A procuradora da República acabaria a desmentir a própria acusação do seu Ministério Público contra os dois homens. O dr. Pedro, presidente da administração, e representando o accionista maioritário, entrou em litígio sobre o futuro da empresa, pensava diferente dos representantes das outras duas empresas. Só que estas duas minoritárias uniram-se contra ele, formando um bloco maior do que a primeira. Então, o homem e o seu cúmplice, que agora estavam no banco dos réus, usaram o seguinte truque: saíram de duas reuniões a meio e escreveram e assinaram as actas de acordo com o que queriam, alterando os estatutos da empresa e dizendo que toda a gente estava de acordo com isso! A procuradora sintetizou a posição do arguido, o dr. Pedro: “Eu sou o presidente e estas duas minoritárias não vão levar a melhor”. E depois acrescentou a palavra da moda: “São duas percepções perfeitamente distintas.” Isto é, a acusação diz a verdade, porque foram elaborados documentos que não correspondiam ao que se passou naquelas reuniões, só que não se pode provar os dez crimes de falsificação de actas, já que ele só contou aquilo a que assistiu, antes de sair da sala! “As actas, disse a procuradora, foram tiradas de percepções diferentes em momentos completamente diferentes.” Baralhados? Imagino que um pouco. Já a advogada de acusação, representando as duas empresas que se dizem lesadas pela “falsificação”, estava mais ou menos furiosa.
- O que nós temos de facto é uma falsificação! Existe só uma realidade! Uma acta é uma representação de uma coisa que se passou e tem que ser estanque a interpretações e factos exteriores a ela. Se não, estamos aqui a discutir se há uma ou outra realidade! Se não há consenso sobre uma determinada questão, então a acta diz que não há consenso! E se eu saí de uma reunião, escrevo na acta que saí da reunião!

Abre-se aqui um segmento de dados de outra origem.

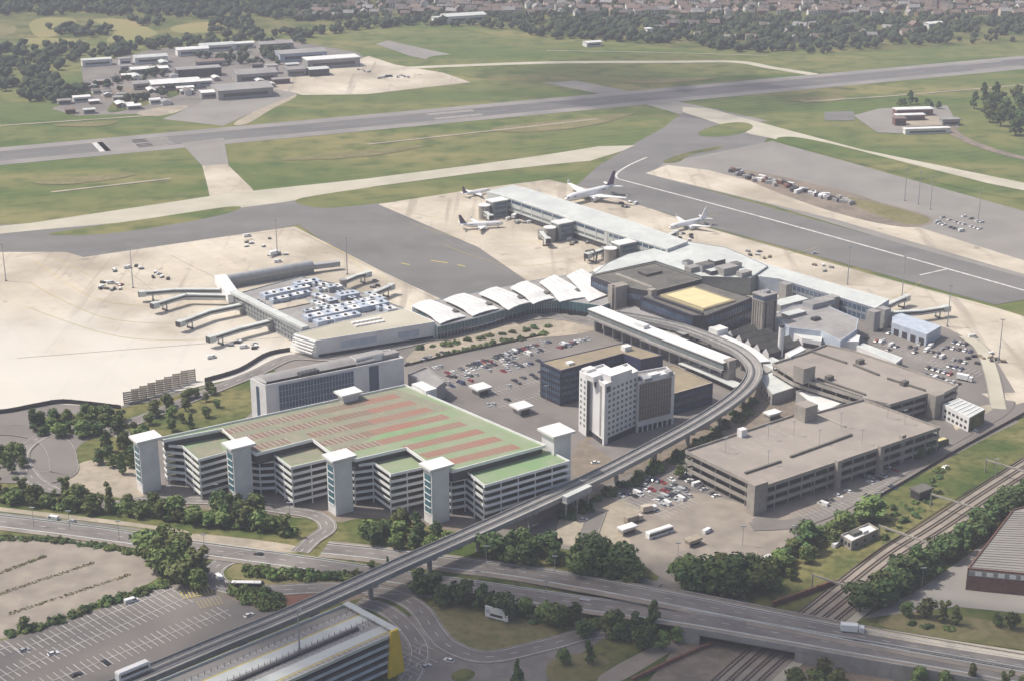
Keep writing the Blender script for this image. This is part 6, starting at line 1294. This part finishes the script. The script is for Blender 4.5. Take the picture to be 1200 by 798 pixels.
def bus(label, px, L, a, body, roofm, z=0, cat='bus', name='coach', H_=3.1):
    x, y = G(*px, z); t = thing(name, label, cat, (x, y, z), None, a); W_ = 2.6
    def put(b, n): return link(n, b.mesh(n), t)
    b = MB(); pr = [(-L / 2, .45), (-L / 2, H_ - .3), (-L / 2 + .3, H_), (L / 2 - .5, H_), (L / 2, H_ - 1.0), (L / 2, .45)]
    for s in (-1, 1): b.face([(u, s * W_ / 2, w) for u, w in pr][::s], body)
    for i in range(len(pr)): (u0, w0), (u1, w1) = pr[i], pr[(i + 1) % len(pr)]; b.face([(u0, -W_ / 2, w0), (u0, W_ / 2, w0), (u1, W_ / 2, w1), (u1, -W_ / 2, w1)], body)
    put(b, 'body')
    for s in (-1, 1): b = MB(); b.box((-.1, s * (W_ / 2 + .02), 1.5), (L - .9, .06, 1.05), 0, 'window_dark'); put(b, 'side_windows')
    b = MB(); b.box((L / 2 + .01, 0, 1.2), (.06, 2.3, .9), 0, 'window_dark'); put(b, 'windscreen')
    b = MB(); b.box((-.3, 0, H_), (L - 1.6, 2.1, .16), 0, roofm); put(b, 'roof')
    for u in (-L * .3, L * .32):
        for s in (-1, 1): b = MB(); b.tube([(u, s * 1.05, .5), (u, s * 1.33, .5)], .5, 'rubber', 10); put(b, 'wheel')
bus('white coach parked on the gravel yard above the big trees', (773, 627), 13, math.pi / 2 - R(56), 'white_clad', 'white_roof')
bus('long pale roofed bus on the slip road inside the junction', (290, 690), 13, math.pi / 2 - R(92), 'dark_clad', 'white_roof')
bus('yellowish roofed bus parked under trees at the end of the brown car park', (1096, 525), 15, math.pi / 2 - R(56), 'grass_rough', 'yellow_roof', H_=3.6)
def truck(label, px, a, cab='paint_white', boxm='white_clad', z=0, L=8.5):
    x, y = G(*px, z); t = thing('lorry', label, 'lorry', (x, y, z), None, a)
    def put(b, n): return link(n, b.mesh(n), t)
    b = MB(); b.box((-1, 0, 1.0), (L - 2.4, 2.5, 2.5), 0, boxm); put(b, 'cargo_box'); b = MB(); b.box((L / 2 - .9, 0, .6), (1.9, 2.4, 2.2), 0, cab); c = put(b, 'cab')
    b = MB(); b.box((L / 2 + .08, 0, 1.6), (.06, 2.1, .9), 0, 'window_dark'); w = link('windscreen', b.mesh('windscreen'), c); b = MB(); b.box((-.2, 0, .6), (L - .6, 1.2, .35), 0, 'dark_metal'); put(b, 'chassis')
    for u in (-L * .3, L * .36):
        for s in (-1, 1): b = MB(); b.tube([(u, s * .95, .48), (u, s * 1.25, .48)], .48, 'rubber', 10); put(b, 'wheel')
truck('white lorry crossing the road bridge over the railway', (1000, 741, 0), math.pi / 2 - R(100), z=5.6)  if False else truck('white lorry crossing the road bridge over the railway', (998, 741), math.pi / 2 - R(100), z=5.6)
truck('sandy skip lorry at the building site right of the guideway', (742, 612), .6, 'render_cream', 'sandy')
truck('white delivery lorry at the top of the building site', (760, 600), .4, 'paint_white', 'render_cream', L=7)
truck('white catering lorry standing by the dark tailed airliner', (604, 256), 1.1); truck('white lorry beside the left apron lighting mast', (322, 300), .8); truck('white tanker lorry on the apron below the lower pier', (1060, 392), .3); truck('white lorry at the near end of the compound', (1130, 446), -.6)
def container(label, px, a, m, L=6):
    x, y = G(*px); t = thing('cargo_container', label, 'container', (x, y, 0), 'containers on the dirt strip', a); b = MB(); b.box((0, 0, .15), (L, 2.4, 2.5), 0, m)
    for k in range(8): b.box((-L / 2 + (k + .5) * L / 8, -1.22, .3), (.15, .08, 2.2), 0, m)
    link('body', b.mesh('body'), t); b = MB(); b.box((L / 2 + .04, 0, .2), (.08, 2.3, 2.3), 0, 'dark_metal'); link('door', b.mesh('door'), t)
k = 0
for fx in range(46):
    px = (856 + fx * 3.1 + rc.uniform(-2, 2), 202 + fx * .82 + rc.uniform(-3, 3.5)); m = rc.choice(['grey_concrete', 'steel', 'white_clad', 'rust', 'dark_clad']); cn = {'grey_concrete': 'grey', 'steel': 'steel grey', 'white_clad': 'white', 'rust': 'rusty', 'dark_clad': 'black'}[m]
    container(f'{cn} cargo container lying on the dirt strip beyond the taxiway', px, rc.uniform(0, 3), m, rc.choice((3, 4, 6, 8)))
def trolley(px, a):
    x, y = G(*px); t = thing('baggage_trolley', 'flat baggage trolley left on the apron near the gates', 'trolley', (x, y, 0), 'baggage trolleys on the apron', a); b = MB(); b.box((0, 0, .5), (3.2, 1.6, .25), 0, 'dark_metal'); link('bed', b.mesh('bed'), t); b = MB(); b.box((0, 0, .75), (2.6, 1.4, .8), 0, rc.choice(['steel', 'tan_roof', 'dark_clad', 'white_clad'])); link('load', b.mesh('load'), t)
    b = MB(); [b.tube([(u, s * .6, .28), (u, s * .8, .28)], .28, 'rubber', 8) for u in (-1, 1) for s in (-1, 1)]; link('wheels', b.mesh('wheels'), t)
for cx, cy, n in ((130, 336, 10), (150, 318, 5), (190, 325, 4), (300, 285, 6), (325, 300, 5), (285, 405, 5), (640, 262, 6), (610, 260, 6), (660, 280, 6), (680, 284, 6), (735, 243, 4), (795, 280, 5), (450, 338, 5), (1150, 420, 6), (1160, 425, 5), (890, 300, 5), (960, 315, 4)):
    for _ in range(n): trolley((cx + rc.uniform(-16, 16), cy + rc.uniform(-5, 5)), rc.uniform(0, 3.14))
for px, lb in (((445, 92), 'left'), ((466, 90), 'middle'), ((420, 84), 'upper')):
    for k in range(4): car(*G(px[0] + k * 4, px[1] + rc.uniform(-2, 2)), rc.uniform(0, 3), 'on the far apron beyond the runway', 'vehicles on the far apron', van=rc.random() < .6)
# ------------------------------------------------------------------ MASTS, SIGN, FENCES, GANTRIES
def mast(label, px, h, z=0, heads=4, name='light_mast', group='lighting masts on the apron'):
    x, y = G(*px, z); t = thing(name, label, 'light mast', (x, y, z), group)
    b = MB(); b.tube([(0, 0, 0), (0, 0, h)], [.34, .18] if h > 15 else [.14, .08], 'steel', 8); link('pole', b.mesh('pole'), t)
    b = MB(); b.box((0, 0, h), (2.6 if h > 15 else 2.2, .5, .35), 0, 'steel'); hd = link('lamp_head', b.mesh('lamp_head'), t)
    b = MB(); b.box((0, 0, 0), (1.2, 1.2, .8) if h > 15 else (.4, .4, .3), 0, 'grey_concrete'); link('base', b.mesh('base'), t)
for px, lb in (((993, 334), 'tall apron lighting mast rising beyond the lower pier roof'), ((1057, 347), 'tall lighting mast by the lower pier end blocks'), ((1110, 383), 'tall lighting mast beyond the blue grey shed'), ((407, 322), 'lighting mast behind the rooftop plant of the left terminal'), ((156, 338), 'lighting mast amid the left apron trolleys'), ((325, 300), 'lighting mast beyond the barrel roofed gallery'), ((1170, 425), 'lighting mast by the concrete service road on the right'), ((1076, 240), 'lighting mast on the dry grass beyond the dirt strip'), ((1060, 236), 'second lighting mast on the dry grass strip'), ((1090, 246), 'third lighting mast on the dry grass strip, nearest the parked vans'), ((1146, 262), 'lighting mast in the vehicle park past the dirt strip'), ((7, 330), 'lighting mast at the left edge of the pale apron')): mast(lb, px, 24)
mast('double headed lamp mast on the roof of the yellow finned car park', (351, 762), 15.5, 15.9, name='lamp_mast', group=None)
LP = [((40, 618), 'by the main road'), ((140, 634), 'by the main road'), ((240, 650), 'by the main road'), ((82, 622), 'by the main road'), ((560, 694), 'by the main road'), ((640, 706), 'by the main road'), ((570, 664), 'by the main road'), ((650, 676), 'by the main road'), ((990, 560), 'along the brown car park front'), ((950, 582), 'along the brown car park front'), ((1030, 600), 'on the railway bank'), ((870, 640), 'on the gravel yard'), ((930, 640), 'on the gravel yard'), ((794, 660), 'on the gravel yard'), ((640, 472), 'in the open car park'), ((540, 452), 'in the open car park'), ((600, 430), 'in the open car park'), ((254, 590), 'before the green car park'), ((200, 592), 'before the green car park'), ((340, 612), 'before the green car park'), ((1166, 560), 'beside the railway'), ((1080, 690), 'beside the railway')]
for px, w in LP: mast(f'slim grey street lamp standing {w}', px, 9, name='street_lamp', group=f'street lamps {w}')
x, y = G(582, 728); t = thing('billboard', 'white roadside billboard with a dark band on the grass triangle', 'billboard', (x, y, 0)); a = math.pi / 2 - R(118)
b = MB(); b.box((x, y, 1.2), (9.5, .5, 4.4), a, 'white_clad'); b.build('panel', t); dd = Vector((math.cos(a), math.sin(a), 0)); nn = Vector((dd.y, -dd.x, 0)); q = Vector((x, y, 0)) + nn * .28
b = MB(); b.box((q.x, q.y, 2.0), (5.2, .06, 1.0), a, 'dark_clad'); b.box((q.x + dd.x * -3.5, q.y + dd.y * -3.5, 3.0), (1.6, .06, 1.3), a, 'steel_blue'); b.build('sign_band', t)
b = MB(); [b.box((x + dd.x * k, y + dd.y * k, 0), (.3, .3, 1.3), a, 'steel') for k in (-3.5, 0, 3.5)]; b.build('posts', t)
def fence(label, pts, h, m, step=4.0, solid=True, thick=.15, cat='fence', name='fence'):
    C = path3(pts, 6); t = thing(name, label, cat, (C[0].x, C[0].y, 0)); b = MB()
    for i in range(len(C) - 1): b.beam(C[i] + Vector((0, 0, .1)), C[i + 1] + Vector((0, 0, .1)), thick, h, m)
    b.build('panels', t); b = MB()
    acc = 0
    for i in range(1, len(C)):
        acc += (C[i] - C[i - 1]).length
        if acc > step: acc = 0; b.box((C[i].x, C[i].y, 0), (thick + .15, thick + .15, h + .3), 0, m)
    b.build('posts', t)
fence('dark curving perimeter fence between left apron and the roundabout', [(-80, 490), (0, 485), (40, 478), (70, 473), (100, 475), (142, 480)], 2.4, 'dark_clad')
fence('dark perimeter fence running up from the blast screens to the louvred corner', [(240, 448), (280, 436), (312, 418), (340, 412)], 2.4, 'dark_clad')
fence('low dark fence between service road and railway bank', [(1000, 600), (1060, 566), (1120, 530), (1200, 486), (1280, 440)], 1.6, 'bark')
fence('red steel parapet fence beside the railway under the bridge', [(740, 800), (790, 776), (836, 756)], 1.8, 'rust', thick=.8)
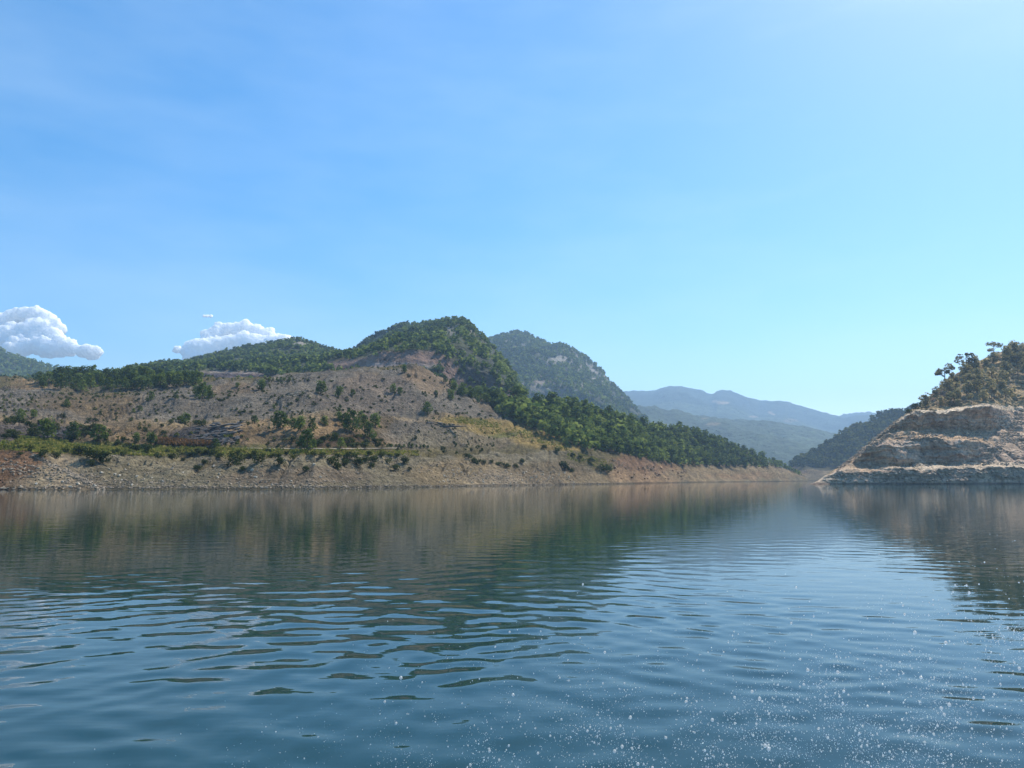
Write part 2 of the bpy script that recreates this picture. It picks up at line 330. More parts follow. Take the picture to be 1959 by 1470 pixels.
crB = [(-200, 745), (0, 735), (100, 728), (200, 722), (300, 706), (340, 698), (400, 683), (450, 671), (500, 662), (545, 655), (572, 649), (582, 654), (600, 660), (640, 674), (665, 678), (685, 666), (700, 652), (740, 634), (770, 626), (800, 622), (850, 614), (880, 615), (900, 626), (930, 652), (950, 676), (970, 702), (985, 727), (1000, 748), (1020, 775)]
WOODFLOOR = srgb(88, 92, 62); CRAG = srgb(186, 176, 164); CUT = srgb(150, 124, 108); CUTP = srgb(166, 150, 140)
hill('mountain', 'steep wooded mountain with a rounded rocky summit behind the bare hillside', -200, 1020, 1.6, [
    dict(D=[(-200, 430), (1020, 430)], z=-3, vis=False),
    dict(D=[(-200, 460), (1020, 470)], py=[(-200, 790), (800, 760), (870, 775), (1020, 800)], vis=False),
    dict(D=[(-200, 500), (1020, 500)], py=[(-200, 770), (300, 745), (370, 728), (500, 725), (600, 718), (660, 713), (700, 706), (760, 702), (830, 694), (850, 712), (880, 735), (950, 748), (1000, 760), (1020, 785)]),
    dict(D=[(-200, 512), (800, 510), (900, 515), (1020, 505)], py=[(-200, 765), (300, 738), (370, 716), (500, 713), (600, 709), (650, 699), (700, 691), (760, 679), (830, 672), (850, 676), (880, 690), (940, 708), (985, 738), (1000, 752), (1020, 780)]),
    dict(D=[(-200, 560), (700, 560), (830, 550), (900, 545), (1020, 515)], py=[(-200, 758), (300, 728), (370, 708), (500, 706), (600, 702), (650, 690), (700, 681), (760, 668), (830, 660), (850, 660), (880, 664), (940, 692), (985, 733), (1000, 750), (1020, 778)]),
    dict(D=[(-200, 760), (600, 760), (800, 720), (900, 640), (1020, 530)], py=[(-200, 750), (300, 718), (400, 700), (500, 688), (600, 684), (660, 684), (700, 668), (760, 650), (830, 640), (880, 640), (930, 672), (985, 730), (1000, 749), (1020, 777)]),
    dict(D=[(-200, 950), (700, 960), (850, 920), (930, 760), (1020, 560)], py=crB),
    dict(D=[(-200, 1200), (850, 1150), (930, 900), (1020, 640)], py=[(p, y + 22) for p, y in crB], vis=False),
    dict(D=[(-200, 1500), (1020, 1100)], z=-3, vis=False)],
    M_gB, [WOODFLOOR, WOODFLOOR, CUT, WOODFLOOR, WOODFLOOR, srgb(96, 100, 72), WOODFLOOR], [
        (700, 700, 90, 14, CUT, .9), (800, 683, 60, 14, CUT, .9), (770, 700, 70, 8, CUTP, .8), (430, 712, 90, 5, CUTP, .7), (440, 722, 90, 8, srgb(96, 88, 92), .9), (660, 712, 30, 8, srgb(140, 96, 80), .8),  # dark purple-grey patch: shade of the quarry cut put into the colour
        (575, 653, 30, 6, CRAG, .8), (880, 630, 36, 16, CRAG, .6), (830, 640, 40, 10, CRAG, .3), (520, 706, 30, 6, CRAG, .6), (715, 660, 30, 8, CRAG, .35), (930, 700, 60, 50, srgb(84, 88, 84), .6)],  # last patch darkens the right cliff: its shade put into the colour
    amp=6, freq=0.012, damp=9.0, ridged=10, rfreq=0.006, fine=2.0, ffreq=0.09, crest=6, key='B', seed=11, jitter=8)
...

Estamos todos - eu e quem me ouve desse lado - a pensar que esta é a nova-velha questão dos “factos alternativos” levantada pela nova ordem de Donald Trump, não vos parece?
Só que o advogado do dr. Pedro, que já tinha o Ministério Público do seu lado, apareceu com um argumento quase sentimental, quase não, sentimentalíssimo. Foi uma coisa que lhe aconteceu na faculdade de Direito e que nunca esqueceu. Estava ele “a namorar uma moça” quando esta lhe contou: “Toda a gente diz que tens boas notas porque és um pouco graxista”. Era verdade que ele, numa oral, tinha saído de lá com um 13, quando o exame, confessou o advogado, foi miserável, bloqueou e não disse nada que prestasse. De facto, era um exame “para levar um zero”. Mas faltava o outro lado da história e que nenhum dos seus maldizentes contava: aquele era um exame de melhoria de nota e o professor mandara-o calar e sair da sala, ficando com o triste 13 que já tinha, naquele exame não se podia descer, só aumentar.
- Contamos muitos factos verdadeiros com uma convicção genuína, mas sem perceber o contexto.
Isto é, para o dr. Pedro nem sequer houve mais reunião, para ele “a reunião não continuou” e portanto escreveu o que de facto aconteceu... para ele.
E agora eu saio desta crónica e quem me lê, desse lado, pode continuar a discussão. Já não tenho nada com isso.